● PROBLEM TO WORK ON
Reproduce exactly the lines below, from the first through the one containing "COL = sc.collection", and nothing more.

● SOURCE MATERIAL
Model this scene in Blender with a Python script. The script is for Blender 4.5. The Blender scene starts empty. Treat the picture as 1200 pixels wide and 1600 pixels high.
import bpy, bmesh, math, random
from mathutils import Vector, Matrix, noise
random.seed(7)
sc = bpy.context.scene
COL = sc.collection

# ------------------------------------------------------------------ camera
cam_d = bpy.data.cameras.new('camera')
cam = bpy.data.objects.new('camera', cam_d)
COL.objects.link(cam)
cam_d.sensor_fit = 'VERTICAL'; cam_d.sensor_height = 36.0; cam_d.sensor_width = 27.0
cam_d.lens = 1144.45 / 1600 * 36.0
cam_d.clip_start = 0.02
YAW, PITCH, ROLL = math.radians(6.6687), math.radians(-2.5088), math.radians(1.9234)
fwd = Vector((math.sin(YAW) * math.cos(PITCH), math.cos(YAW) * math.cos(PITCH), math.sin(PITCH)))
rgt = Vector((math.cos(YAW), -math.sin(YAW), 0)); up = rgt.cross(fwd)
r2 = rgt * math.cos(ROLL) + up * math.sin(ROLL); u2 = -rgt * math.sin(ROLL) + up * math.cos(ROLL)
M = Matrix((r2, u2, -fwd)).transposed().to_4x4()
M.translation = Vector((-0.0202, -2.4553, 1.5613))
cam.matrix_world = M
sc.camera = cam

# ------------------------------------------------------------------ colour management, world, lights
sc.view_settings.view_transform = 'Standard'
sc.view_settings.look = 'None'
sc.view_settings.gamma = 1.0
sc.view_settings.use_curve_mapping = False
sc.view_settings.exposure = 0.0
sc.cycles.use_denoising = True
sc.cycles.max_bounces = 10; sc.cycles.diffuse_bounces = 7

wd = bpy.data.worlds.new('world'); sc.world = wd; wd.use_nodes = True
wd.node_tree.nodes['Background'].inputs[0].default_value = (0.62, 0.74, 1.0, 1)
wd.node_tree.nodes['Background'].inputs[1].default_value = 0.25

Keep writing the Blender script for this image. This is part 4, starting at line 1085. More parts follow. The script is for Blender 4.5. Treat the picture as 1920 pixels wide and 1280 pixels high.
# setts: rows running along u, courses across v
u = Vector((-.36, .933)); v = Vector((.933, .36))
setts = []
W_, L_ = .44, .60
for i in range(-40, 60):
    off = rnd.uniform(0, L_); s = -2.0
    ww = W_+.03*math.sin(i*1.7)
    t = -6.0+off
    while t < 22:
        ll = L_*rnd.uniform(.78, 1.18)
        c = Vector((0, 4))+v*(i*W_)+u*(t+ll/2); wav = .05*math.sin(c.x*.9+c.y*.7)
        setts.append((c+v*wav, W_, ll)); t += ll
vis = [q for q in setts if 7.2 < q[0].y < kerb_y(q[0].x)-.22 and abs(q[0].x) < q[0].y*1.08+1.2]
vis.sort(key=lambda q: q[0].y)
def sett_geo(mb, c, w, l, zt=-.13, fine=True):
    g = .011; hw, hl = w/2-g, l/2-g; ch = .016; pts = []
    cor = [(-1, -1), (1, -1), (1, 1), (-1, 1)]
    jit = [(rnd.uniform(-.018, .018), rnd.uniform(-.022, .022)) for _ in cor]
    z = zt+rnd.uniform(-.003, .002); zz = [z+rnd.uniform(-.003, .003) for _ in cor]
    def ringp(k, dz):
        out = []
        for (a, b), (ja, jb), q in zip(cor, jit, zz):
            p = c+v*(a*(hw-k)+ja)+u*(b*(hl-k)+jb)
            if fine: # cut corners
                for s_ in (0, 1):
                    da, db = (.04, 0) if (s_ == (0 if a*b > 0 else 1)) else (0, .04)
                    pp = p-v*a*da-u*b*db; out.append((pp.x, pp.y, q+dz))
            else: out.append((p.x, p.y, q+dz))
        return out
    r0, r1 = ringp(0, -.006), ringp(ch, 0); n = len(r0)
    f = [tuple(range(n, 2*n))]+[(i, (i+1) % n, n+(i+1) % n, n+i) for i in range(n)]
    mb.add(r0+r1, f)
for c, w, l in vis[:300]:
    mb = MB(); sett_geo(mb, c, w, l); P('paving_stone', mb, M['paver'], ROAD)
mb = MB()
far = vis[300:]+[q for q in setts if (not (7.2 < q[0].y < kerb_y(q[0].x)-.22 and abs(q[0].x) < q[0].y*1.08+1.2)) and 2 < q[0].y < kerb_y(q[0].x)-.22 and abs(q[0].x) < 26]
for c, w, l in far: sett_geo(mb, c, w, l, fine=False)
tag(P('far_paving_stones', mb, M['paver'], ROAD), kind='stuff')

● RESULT
Model this scene in Blender with a Python script. The script is for Blender 4.5. The Blender scene starts empty. Treat the picture as 1200 pixels wide and 1600 pixels high.
import bpy, bmesh, math, random
from mathutils import Vector, Matrix, noise
random.seed(7)
sc = bpy.context.scene
COL = sc.collection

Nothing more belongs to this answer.